[START OF INFORMATION SHOWN]
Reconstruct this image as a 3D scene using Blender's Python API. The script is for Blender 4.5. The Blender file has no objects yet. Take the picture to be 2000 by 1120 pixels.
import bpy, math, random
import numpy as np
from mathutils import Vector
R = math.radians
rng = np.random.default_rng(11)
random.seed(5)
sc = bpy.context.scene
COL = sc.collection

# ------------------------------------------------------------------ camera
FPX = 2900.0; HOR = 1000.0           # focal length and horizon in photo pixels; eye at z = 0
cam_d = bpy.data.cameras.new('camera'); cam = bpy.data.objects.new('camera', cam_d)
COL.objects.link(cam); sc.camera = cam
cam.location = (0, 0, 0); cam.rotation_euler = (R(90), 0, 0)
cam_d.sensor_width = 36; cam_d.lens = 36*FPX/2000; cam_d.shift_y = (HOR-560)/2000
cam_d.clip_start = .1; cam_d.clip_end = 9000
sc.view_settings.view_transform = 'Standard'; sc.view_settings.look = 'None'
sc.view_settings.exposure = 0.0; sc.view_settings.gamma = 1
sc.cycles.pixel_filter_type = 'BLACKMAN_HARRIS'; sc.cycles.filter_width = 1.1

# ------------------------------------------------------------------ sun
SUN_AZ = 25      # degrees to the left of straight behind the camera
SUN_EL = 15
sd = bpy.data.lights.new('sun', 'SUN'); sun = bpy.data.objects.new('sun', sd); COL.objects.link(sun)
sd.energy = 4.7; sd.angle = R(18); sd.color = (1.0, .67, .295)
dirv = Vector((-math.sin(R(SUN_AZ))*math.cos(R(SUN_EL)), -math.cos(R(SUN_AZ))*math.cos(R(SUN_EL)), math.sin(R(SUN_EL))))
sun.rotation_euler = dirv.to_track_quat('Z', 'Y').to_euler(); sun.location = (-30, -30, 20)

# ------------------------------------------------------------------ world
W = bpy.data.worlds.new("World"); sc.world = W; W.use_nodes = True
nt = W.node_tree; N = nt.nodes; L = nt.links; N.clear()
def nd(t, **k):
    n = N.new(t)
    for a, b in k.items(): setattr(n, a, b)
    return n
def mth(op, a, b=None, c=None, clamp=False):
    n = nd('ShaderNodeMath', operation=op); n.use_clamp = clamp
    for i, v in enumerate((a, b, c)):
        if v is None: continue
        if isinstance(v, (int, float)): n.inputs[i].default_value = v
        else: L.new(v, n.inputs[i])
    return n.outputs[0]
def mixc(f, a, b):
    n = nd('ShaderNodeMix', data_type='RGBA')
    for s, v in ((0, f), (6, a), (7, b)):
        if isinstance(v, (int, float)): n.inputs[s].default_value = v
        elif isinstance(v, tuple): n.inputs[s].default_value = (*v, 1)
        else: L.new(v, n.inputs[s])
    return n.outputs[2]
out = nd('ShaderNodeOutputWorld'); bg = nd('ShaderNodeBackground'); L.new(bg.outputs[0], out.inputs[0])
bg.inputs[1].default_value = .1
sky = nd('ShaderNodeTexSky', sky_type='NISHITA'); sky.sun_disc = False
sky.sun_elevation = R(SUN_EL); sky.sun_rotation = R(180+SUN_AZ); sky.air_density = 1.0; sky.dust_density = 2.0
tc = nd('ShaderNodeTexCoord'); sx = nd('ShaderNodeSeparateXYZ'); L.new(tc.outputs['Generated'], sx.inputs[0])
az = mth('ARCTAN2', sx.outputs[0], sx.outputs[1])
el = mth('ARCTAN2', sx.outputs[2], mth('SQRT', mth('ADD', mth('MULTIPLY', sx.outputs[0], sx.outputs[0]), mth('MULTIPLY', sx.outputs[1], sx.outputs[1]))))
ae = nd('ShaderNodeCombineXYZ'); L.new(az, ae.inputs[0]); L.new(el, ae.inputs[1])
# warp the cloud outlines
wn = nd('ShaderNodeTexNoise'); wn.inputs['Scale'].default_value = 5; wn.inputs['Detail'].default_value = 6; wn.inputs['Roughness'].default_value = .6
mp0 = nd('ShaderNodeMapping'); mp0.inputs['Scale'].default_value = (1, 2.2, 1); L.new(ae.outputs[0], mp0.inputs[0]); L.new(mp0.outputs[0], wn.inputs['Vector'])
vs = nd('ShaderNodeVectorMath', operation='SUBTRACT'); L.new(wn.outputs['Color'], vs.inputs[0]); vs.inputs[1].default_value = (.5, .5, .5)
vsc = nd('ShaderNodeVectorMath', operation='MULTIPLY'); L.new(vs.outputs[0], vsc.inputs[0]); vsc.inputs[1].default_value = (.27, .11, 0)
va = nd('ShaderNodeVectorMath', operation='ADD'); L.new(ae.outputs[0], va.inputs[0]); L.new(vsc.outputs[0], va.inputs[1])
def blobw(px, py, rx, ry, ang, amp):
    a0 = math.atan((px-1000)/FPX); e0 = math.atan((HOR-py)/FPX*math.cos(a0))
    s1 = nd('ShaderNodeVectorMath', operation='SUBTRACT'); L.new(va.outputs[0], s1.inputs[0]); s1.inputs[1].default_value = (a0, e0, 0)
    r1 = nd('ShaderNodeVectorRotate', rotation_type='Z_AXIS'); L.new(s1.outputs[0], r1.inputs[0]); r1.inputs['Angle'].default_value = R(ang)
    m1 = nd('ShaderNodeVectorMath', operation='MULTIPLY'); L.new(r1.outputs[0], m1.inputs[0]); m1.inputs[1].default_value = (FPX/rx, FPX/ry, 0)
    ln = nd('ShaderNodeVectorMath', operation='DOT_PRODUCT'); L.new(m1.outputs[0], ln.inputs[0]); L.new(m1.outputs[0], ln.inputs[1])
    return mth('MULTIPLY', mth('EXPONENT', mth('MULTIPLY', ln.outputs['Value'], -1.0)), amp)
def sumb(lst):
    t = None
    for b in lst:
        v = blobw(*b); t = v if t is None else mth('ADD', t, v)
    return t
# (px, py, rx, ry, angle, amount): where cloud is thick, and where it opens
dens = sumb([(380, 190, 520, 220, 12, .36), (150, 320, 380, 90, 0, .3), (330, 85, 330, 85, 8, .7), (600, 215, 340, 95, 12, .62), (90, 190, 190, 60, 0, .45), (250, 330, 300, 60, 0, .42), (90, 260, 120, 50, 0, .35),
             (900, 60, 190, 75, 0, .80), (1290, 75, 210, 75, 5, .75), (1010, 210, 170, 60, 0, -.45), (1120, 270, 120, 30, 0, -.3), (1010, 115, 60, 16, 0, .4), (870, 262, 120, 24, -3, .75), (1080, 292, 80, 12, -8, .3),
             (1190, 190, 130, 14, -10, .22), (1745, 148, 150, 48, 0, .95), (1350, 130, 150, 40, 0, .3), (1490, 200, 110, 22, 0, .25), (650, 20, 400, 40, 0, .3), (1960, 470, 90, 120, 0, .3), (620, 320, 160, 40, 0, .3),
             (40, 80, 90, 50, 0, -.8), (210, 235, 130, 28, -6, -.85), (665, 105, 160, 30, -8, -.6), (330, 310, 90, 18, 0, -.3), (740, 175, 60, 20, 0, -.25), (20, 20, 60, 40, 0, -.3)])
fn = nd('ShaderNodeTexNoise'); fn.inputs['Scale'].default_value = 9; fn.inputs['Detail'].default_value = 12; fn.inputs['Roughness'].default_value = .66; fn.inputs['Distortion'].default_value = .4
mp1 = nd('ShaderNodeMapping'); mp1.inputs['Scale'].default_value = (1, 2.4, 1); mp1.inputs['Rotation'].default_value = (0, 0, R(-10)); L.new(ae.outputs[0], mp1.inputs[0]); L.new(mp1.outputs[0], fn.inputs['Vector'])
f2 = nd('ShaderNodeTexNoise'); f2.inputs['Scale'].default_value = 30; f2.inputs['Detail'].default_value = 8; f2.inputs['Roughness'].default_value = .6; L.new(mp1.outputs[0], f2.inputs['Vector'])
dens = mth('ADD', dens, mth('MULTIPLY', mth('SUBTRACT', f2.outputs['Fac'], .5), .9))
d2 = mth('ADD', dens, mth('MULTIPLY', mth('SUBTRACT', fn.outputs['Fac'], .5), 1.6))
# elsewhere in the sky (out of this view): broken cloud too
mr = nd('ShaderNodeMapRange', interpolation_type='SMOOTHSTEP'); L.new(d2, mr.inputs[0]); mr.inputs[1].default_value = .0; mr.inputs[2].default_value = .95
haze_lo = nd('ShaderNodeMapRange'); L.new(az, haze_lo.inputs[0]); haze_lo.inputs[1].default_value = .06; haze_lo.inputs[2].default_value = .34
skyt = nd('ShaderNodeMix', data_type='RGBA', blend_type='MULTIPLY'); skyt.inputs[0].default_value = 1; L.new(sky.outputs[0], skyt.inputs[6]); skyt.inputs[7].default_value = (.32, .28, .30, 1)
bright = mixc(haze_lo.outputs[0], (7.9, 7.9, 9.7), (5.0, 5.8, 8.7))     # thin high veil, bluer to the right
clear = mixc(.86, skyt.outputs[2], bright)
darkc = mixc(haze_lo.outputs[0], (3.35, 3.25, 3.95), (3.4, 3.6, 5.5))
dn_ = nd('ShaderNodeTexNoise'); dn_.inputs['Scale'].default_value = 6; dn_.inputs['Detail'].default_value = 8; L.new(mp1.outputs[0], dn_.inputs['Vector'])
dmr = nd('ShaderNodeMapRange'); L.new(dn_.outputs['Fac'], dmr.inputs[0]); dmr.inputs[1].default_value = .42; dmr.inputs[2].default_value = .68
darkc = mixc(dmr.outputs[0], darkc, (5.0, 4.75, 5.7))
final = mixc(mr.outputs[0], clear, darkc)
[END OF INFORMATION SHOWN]
REQUIRED TASK:
Your answer should be exactly the lines of the data above, from the first through the line containing "sun.rotation_euler = dirv.to_track_quat('Z', 'Y').to_euler();".

REPLY:
Reconstruct this image as a 3D scene using Blender's Python API. The script is for Blender 4.5. The Blender file has no objects yet. Take the picture to be 2000 by 1120 pixels.
import bpy, math, random
import numpy as np
from mathutils import Vector
R = math.radians
rng = np.random.default_rng(11)
random.seed(5)
sc = bpy.context.scene
COL = sc.collection

# ------------------------------------------------------------------ camera
FPX = 2900.0; HOR = 1000.0           # focal length and horizon in photo pixels; eye at z = 0
cam_d = bpy.data.cameras.new('camera'); cam = bpy.data.objects.new('camera', cam_d)
COL.objects.link(cam); sc.camera = cam
cam.location = (0, 0, 0); cam.rotation_euler = (R(90), 0, 0)
cam_d.sensor_width = 36; cam_d.lens = 36*FPX/2000; cam_d.shift_y = (HOR-560)/2000
cam_d.clip_start = .1; cam_d.clip_end = 9000
sc.view_settings.view_transform = 'Standard'; sc.view_settings.look = 'None'
sc.view_settings.exposure = 0.0; sc.view_settings.gamma = 1
sc.cycles.pixel_filter_type = 'BLACKMAN_HARRIS'; sc.cycles.filter_width = 1.1

# ------------------------------------------------------------------ sun
SUN_AZ = 25      # degrees to the left of straight behind the camera
SUN_EL = 15
sd = bpy.data.lights.new('sun', 'SUN'); sun = bpy.data.objects.new('sun', sd); COL.objects.link(sun)
sd.energy = 4.7; sd.angle = R(18); sd.color = (1.0, .67, .295)
dirv = Vector((-math.sin(R(SUN_AZ))*math.cos(R(SUN_EL)), -math.cos(R(SUN_AZ))*math.cos(R(SUN_EL)), math.sin(R(SUN_EL))))
sun.rotation_euler = dirv.to_track_quat('Z', 'Y').to_euler(); sun.location = (-30, -30, 20)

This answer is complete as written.